ISIS's growing influence in Georgia

While Turkey provided refuge during ISIS's disintegration, Georgia emerged as a focal point for military training during the group's resurgence. The Ahlak ve Sünnet journal inaugurated an office in Georgia, further promoting its influence.

Young individuals newly recruited by ISIS, as well as experienced militants, are entering Georgia. The autonomous republic of Adjara is their primary entry point. Interestingly, many of these recruits cross into Georgia under the guise of subcontractors working for large construction companies in Turkey.

The first stop for ISIS fighters and sympathizers crossing the border is the autonomous republic of Adjara. So far, most crossings to Georgia have been made in Ankara, Konya, Kirsehir, Batman, and Diyarbakir (Amed).

Jihadists entering Georgia are subsequently transported to the Kakheti region. They undergo armed and military training in the Pankisi Valley, a renowned hub for jihadist groups. Chechen groups predominantly inhabit the valley.

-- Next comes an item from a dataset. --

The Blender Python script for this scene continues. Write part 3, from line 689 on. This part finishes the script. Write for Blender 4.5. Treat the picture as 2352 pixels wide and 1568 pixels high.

The questionable presence in Georgia

Despite ongoing operations by Georgian security forces against jihadist elements, the intention of the Ahlak ve Sünnet journal to operate in Georgia has raised eyebrows.

When questioned about the journal's status in Georgia, the Georgian Ministry of Internal Affairs reiterated that no approvals had been granted. This revelation raises concerns about the journal's base in Georgia and its operations in various Turkish cities, including Ankara.